Subject: S7-23-20
From: Writser Cleveringa
Affiliation:

Aug. 02, 2021


dear sir, madam, 

I'll keep this email short because Jim Rivest, Marcus Frampton and others already voiced their concerns about this proposal more eloquently than I ever could, English not being my first language. 

I think the proposed expert market is a decent idea. However, at the moment it looks like this proposal will not yield any concrete results before September 28, the date on which the new rule 15c2-11 becomes effective.  And I think that is bad. 

All major retail brokers apply the rule 'better safe than sorry', They do not want to tangle with the SEC and are already starting to ruthlessly restrict transactions in thousands of securities for every customer, accredited investor or not. It is unclear whether retail customers can trade and transfer (or even hold!) these securities after September 28. And this list include legitimate, profitable companies that do communicate with shareholders 

One does not have to be a genius to understand that this uncertainty will lead to panic selling, lower liquidity and lower prices over the next few weeks. And the only market participants who will profit from this are the ones not affected by the upcoming rule changes. In other words, the current state of affairs is going to be profitable for professionals at the expense of retail investors. 

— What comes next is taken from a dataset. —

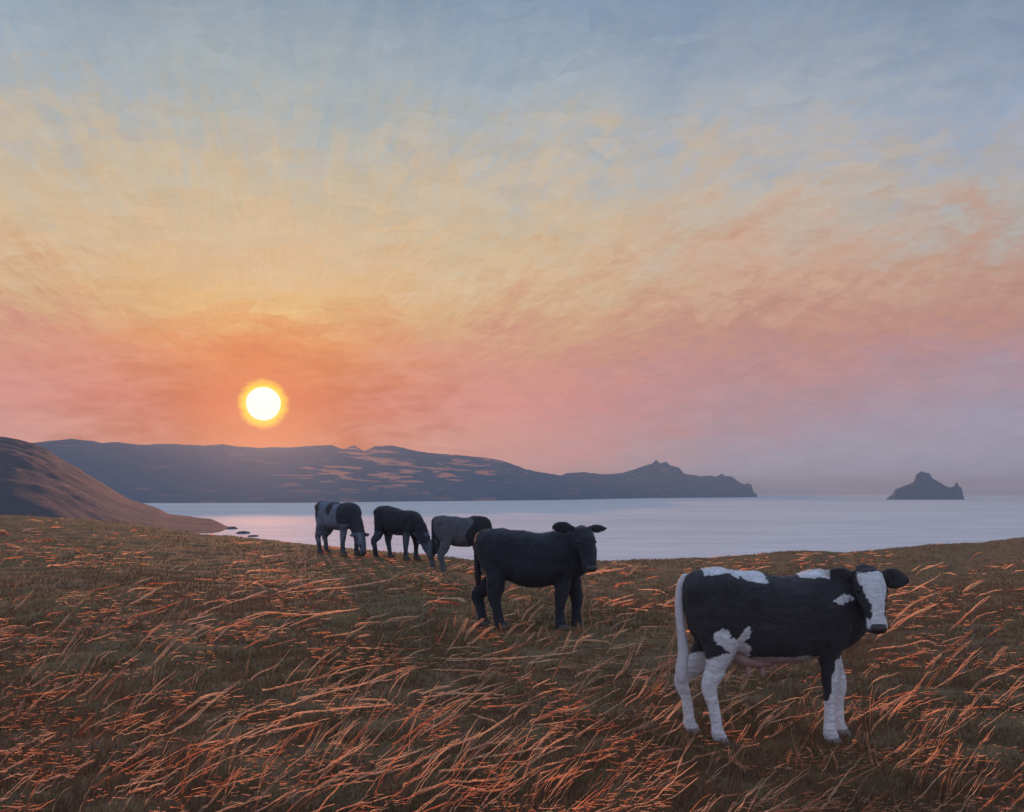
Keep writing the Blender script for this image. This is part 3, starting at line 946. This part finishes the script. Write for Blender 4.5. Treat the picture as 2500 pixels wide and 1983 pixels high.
def hoof_mesh():
    bm = bmesh.new()
    for sgn in (-1, 1):
        c = .026 * sgn
        tube(bm, [(Vector((.0, c, .075)), Vector((.045, 0, 0)), Vector((0, .022, 0))), (Vector((.008, c, .04)), Vector((.056, 0, 0)), Vector((0, .025, 0))),
                  (Vector((.018, c, 0.0)), Vector((.068, 0, 0)), Vector((0, .027, 0)))], 12)
    me = bpy.data.meshes.new('hoof'); bm.to_mesh(me); bm.free()
    return me

def small(name, bm, m, parent):
    me = bpy.data.meshes.new(name); bm.to_mesh(me); bm.free()
    return link(name, me, m, parent)

def add_hair(me, root, spec):
    n, length, width = spec
    N = len(me.vertices)
    co = np.empty(N * 3, dtype=np.float32); me.vertices.foreach_get('co', co); co = co.reshape(-1, 3)
    nm = np.empty(N * 3, dtype=np.float32); me.vertices.foreach_get('normal', nm); nm = nm.reshape(-1, 3)
    cc = np.empty(N * 4, dtype=np.float32); me.color_attributes['coat'].data.foreach_get('color', cc); cc = cc.reshape(-1, 4)
    idx = rng.integers(0, N, n)
    p = co[idx] + rng.normal(0, .004, (n, 3)); nn = nm[idx]; c = cc[idx]
    flow = np.tile(np.array([[-.7, 0, -.55]]), (n, 1)) + rng.normal(0, .35, (n, 3))
    flow[p[:, 2] < .6] = np.array([0, 0, -1.0]) + rng.normal(0, .25, (int((p[:, 2] < .6).sum()), 3))
    flow -= nn * (flow * nn).sum(1, keepdims=True)
    flow /= np.linalg.norm(flow, axis=1, keepdims=True) + 1e-6
    d = flow + nn * rng.uniform(.15, .55, (n, 1))
    L = length * rng.uniform(.5, 1.3, (n, 1))
    L[p[:, 2] < .6] *= .6
    L[(p[:, 1] < -.2) & (p[:, 0] > .5)] *= .45
    side = np.cross(d, nn); side /= np.linalg.norm(side, axis=1, keepdims=True) + 1e-6
    v = np.empty((n, 3, 3))
    v[:, 0] = p - side * width; v[:, 1] = p + side * width; v[:, 2] = p + d * L
    hm = mesh_np('hair', v.reshape(-1, 3), np.arange(n * 3).reshape(-1, 3), 3)
    at = hm.color_attributes.new('coat', 'FLOAT_COLOR', 'POINT')
    c = c * rng.uniform(.75, 1.35, (n, 1)); c[:, 3] = 1
    at.data.foreach_set('color', np.repeat(c, 3, axis=0).astype(np.float32).ravel())
    o = link('hair', hm, coat, root, smooth=False)
    o['kind'] = 'stuff'

def make_cow(px, Yd, yaw, label, pose, feet, coatfn, voxel=0.016, thick=1.0, scale=1.0, sx=1.0, sw=1.0, tail=None, udder=False, drop=0.0, hoofm=None, lift=0.0, belly=0.0, tuft=.105, earup=0.0, hair=None):
    root = bpy.data.objects.new('cow', None); COL.objects.link(root)
    x = (px - 512) / F * Yd
    root.location = (x, Yd, float(ground_z(x, Yd)) + lift)
    root.rotation_euler = (0, 0, yaw); root.scale = (scale,) * 3
    tag(root, label, 'cow', 'cows in the clifftop field')
    bm = bmesh.new()
    torso(bm, sx, sw, drop, belly)
    k = 0
    for kind, side, fx in feet:
        chain(bm, [((p[0][0] * (sx if abs(p[0][0]) > 0 else 1), p[0][1], p[0][2] - drop * max(0, p[0][0] + .2) * (p[0][2] > .7)), p[1], p[2]) for p in leg_points(kind, side, fx, thick)])
    # rump points and withers soften the back
    M = None; gh = None
    if pose[0] == 'look':
        M = look_head(bm, *pose[1:])
    else:
        gh = graze_head(bm, pose[1], pose[2] if len(pose) > 2 else 1.0)
    me = remeshed(bm, voxel, 'cow_body')
    set_coat(me, coatfn)
    body = link('body', me, coat, root)
    if hair: add_hair(me, root, hair)
    hm = hoof_mesh()
    for i, (kind, side, fx) in enumerate(feet):
        pts = leg_points(kind, side, fx, thick)
        ho = link('hoof', hm if i == 0 else hm, None, root)
        if i == 0: hm.materials.append(hoofm or hoof_mat)
        ho.location = (pts[-1][0][0] * sx, pts[-1][0][1], 0.0); ho.scale = (thick,) * 3
    if M is not None:
        for sg in (-1, 1):
            b = bmesh.new(); bmesh.ops.create_uvsphere(b, u_segments=16, v_segments=10, radius=.020)
            for v in b.verts: v.co = M @ (v.co + Vector((.100 * sg, -.125, -.055)))
            small('eye', b, eye_mat, root)
        b = bmesh.new()
        rings = []
        for yy, zz, aa, bb in ((-.232, -.27, .040, .012), (-.248, -.295, .058, .026), (-.252, -.325, .062, .032), (-.245, -.355, .045, .022)):
            rings.append((M @ Vector((0, yy, zz)), M.to_3x3() @ Vector((aa, 0, 0)), M.to_3x3() @ Vector((0, bb, 0))))
        tube(b, rings, 16)
        small('nose', b, nose_mat, root)
    if gh is not None:
        hp, nx, side = gh
        for sg in (-1, 1):
            b = bmesh.new(); bmesh.ops.create_uvsphere(b, u_segments=12, v_segments=8, radius=.022)
            c = hp + nx * .10 + side * sg * .095
            for v in b.verts: v.co += c
            small('eye', b, eye_mat, root)
    if tail:
        b = bmesh.new()
        chain(b, [(p, r, r * .9) for p, r in tail[0]], seg=12)
        small('tail', b, tail[1], root)
    if udder:
        b = bmesh.new()
        chain(b, [((-.28, 0, .67), .10, .06), ((-.19, 0, .645), .13, .07), ((-.08, 0, .625), .12, .055), ((.02, 0, .62), .07, .04)], ref=Vector((0, 1, 0)))
        for tx, ty in ((-.17, -.07), (-.17, .06), (-.06, -.06), (-.06, .05)):
            chain(b, [((tx, ty, .60), .022, .022), ((tx, ty, .55), .016, .016), ((tx + .005, ty, .515), .011, .011)], seg=10)
        small('udder', b, udder_mat, root)
    return root

BLK = (0.052, 0.046, 0.056)
WHT = (0.90, 0.90, 0.95)
def inside(x, z, cx, cz, rx, rz, tilt=0.0):
    dx, dz = x - cx, z - cz
    c, s = math.cos(tilt), math.sin(tilt)
    a = (dx * c + dz * s) / rx; b = (-dx * s + dz * c) / rz
    return a * a + b * b < 1

def fg_coat(x, y, z, n):
    # face
    if y < -.20 and x > .56:
        hw = float(np.interp(z, [.90, .97, 1.02, 1.10, 1.18, 1.26, 1.34], [.085, .084, .052, .050, .074, .094, .096]))
        if z < .925: return (.10, .085, .10)
        if abs(x - .695) < hw and z < 1.325 and n[1] < -.15: return WHT
        return BLK
    near = y < 0.02
    if z > 1.235 and -.52 < x < -.06 and z > 1.295 - .1 * (x + .5) + .02 * math.sin(x * 14) and y < .2: return WHT
    if z > 1.268 and .21 < x < .43 and y < .12: return WHT
    if near and inside(x, z, .51, 1.12, .085, .030, .1): return WHT
    # stifle patches
    if near and inside(x, z, -.41, .84, .065, .058, .3): return WHT
    if near and inside(x, z, -.25, .84, .035, .10, -.5): return WHT
    if near and inside(x, z, -.30, .765, .12, .055, -.3): return WHT
    if x < -.18 and z < .70 + .25 * (x + .40): return WHT
    # chest flash
    if inside(x, z, .68, .69, .035, .10, -.6) : return WHT
    if x > .30 and (x > .36 or z < .60):
        if y < 0.02:
            if z < .66 and x > .40 + .16 * max(0, z - .33) : return WHT
            if z < .34: return WHT
        elif z < .66: return WHT
    if z < .685 + .03 * max(0, x) and -.16 < x < .335 and abs(y) < .30: return (.62, .50, .54)
    return BLK

EARTH_SINK = -0.02
make_cow(768.5, 7.80, math.radians(0), 'black and white cow nearest the viewer, white blaze, turning its head to look', 
         ('look', .695, 1.245, math.radians(0), 1.0, 0.0),
         [('hind', -1, -.42), ('hind', 1, -.575), ('front', -1, .43), ('front', 1, .585)], fg_coat, voxel=0.0115, thick=0.97,
         tail=([((-.63, 0, 1.27), .035), ((-.675, -.01, 1.20), .032), ((-.69, -.02, 1.05), .033), ((-.675, -.03, .85), .035), ((-.66, -.03, .70), .042), ((-.675, -.03, .56), .048), ((-.675, -.03, .47), .030)], white_tail),
         udder=True, hoofm=hoof_pale, lift=EARTH_SINK, scale=1.02, hair=(60000, .012, .0022))

def dark_coat(x, y, z, n):
    k = 0.5 + 0.5 * noise.noise(Vector((x * 4, y * 4, z * 4)))
    return (.030 + .014 * k, .032 + .016 * k, .045 + .020 * k)

make_cow(531, 13.5, math.radians(-6), 'solid black cow standing in the middle of the field, ears out, facing the viewer',
         ('look', .655, 1.245, math.radians(28), 1.22, 0.0, .04, .045),
         [('hind', -1, -.36), ('hind', 1, -.60), ('front', -1, .36), ('front', 1, .54)], dark_coat, voxel=0.016, thick=1.45, sx=1.09, sw=1.08,
         tail=([((-.69, 0, 1.25), .035), ((-.72, 0, 1.15), .033), ((-.715, 0, .9), .035), ((-.70, 0, .70), .045), ((-.70, 0, .60), .03)], dark_tail), lift=-0.03, belly=.05, scale=1.04, hair=(36000, .018, .004))

def coat_a(x, y, z, n):
    g = (.19, .225, .31)
    if inside(x, z, -.55, 1.15, .17, .26): return BLK
    if inside(x, z, .0, 1.15, .10, .15): return BLK
    if x > .28 and z > .78 - .2 * (x > .6): return (.045, .048, .065)
    if z < .72 and noise.noise(Vector((x * 9, y * 9, z * 5))) > 0: return (.12, .14, .20)
    if z < .3: return (.06, .06, .08)
    return g
def coat_b(x, y, z, n):
    v = noise.noise(Vector((x * 5, y * 5, z * 3)))
    if z < .70 and v > -0.05 : return (.10, .125, .18)
    return (.036, .036, .050)
def coat_c(x, y, z, n):
    if x + .12 * math.sin(z * 9) > .12: return (.030, .032, .038)
    if z < 0.5: return (.12, .13, .16)
    return (.13, .135, .165)

GR = [(.46, 0, 1.00), (.64, -.02, .88), (.80, -.05, .68), (.90, -.08, .50), (.945, -.09, .40), (1.0, -.10, .28), (1.04, -.11, .17), (1.05, -.12, .09), (1.05, -.12, .045)]
make_cow(337, 26.9, math.radians(-38), 'leftmost grazing cow on the crest, grey blue with black rump and shoulder patches',
         ('graze', GR), [('hind', -1, -.46), ('hind', 1, -.56), ('front', -1, .36), ('front', 1, .55)], coat_a, voxel=0.024, thick=1.35, drop=.06,
         tail=([((-.64, 0, 1.26), .035), ((-.69, 0, 1.15), .033), ((-.70, 0, .9), .035), ((-.69, 0, .62), .045), ((-.69, 0, .5), .03)], dark_tail), lift=-0.03, scale=1.1, hair=(16000, .028, .007))
GR2 = [(.46, 0, .94), (.66, .0, .82), (.82, -.01, .62), (.92, -.02, .46), (.96, -.02, .38), (1.02, -.03, .28), (1.07, -.03, .18), (1.09, -.03, .10), (1.09, -.03, .05)]
make_cow(397, 26.3, math.radians(-34), 'dark cow with its head down grazing, second from the left on the crest',
         ('graze', GR2, 1.1), [('hind', -1, -.56), ('hind', 1, -.36), ('front', -1, .40), ('front', 1, .50)], coat_b, voxel=0.024, thick=1.35, drop=.17,
         tail=([((-.64, 0, 1.26), .035), ((-.69, 0, 1.15), .033), ((-.70, 0, .9), .035), ((-.69, 0, .62), .045), ((-.69, 0, .5), .03)], dark_tail), lift=-0.03, scale=1.07, hair=(16000, .028, .007))
GR3 = [(.46, 0, .98), (.62, -.08, .86), (.74, -.16, .66), (.80, -.24, .50), (.82, -.27, .41), (.84, -.32, .29), (.85, -.34, .19), (.85, -.35, .10), (.85, -.35, .05)]
make_cow(460, 23.6, math.radians(24), 'grey brown cow with dark shoulders grazing behind the rump of the black cow',
         ('graze', GR3, 1.15), [('hind', -1, -.46), ('hind', 1, -.60), ('front', -1, .40), ('front', 1, .52)], coat_c, voxel=0.024, thick=1.4,
         tail=([((-.62, 0, 1.26), .035), ((-.66, 0, 1.15), .033), ((-.66, 0, .9), .035), ((-.65, 0, .62), .045), ((-.65, 0, .5), .03)], dark_tail), lift=-0.03, scale=1.03, hair=(16000, .028, .007))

With that in mind, I have two suggestions: 

1. Push back the implementation date of rule 15c2-11 changes until there is complete clarity about the expert market and/or other exceptions to the upcoming restrictions and until these initiatives are implemented. 
2. The expert market or another proposal should make it possible (and feasible in practice) for brokers to grant access to the expert market to qualified retail investors.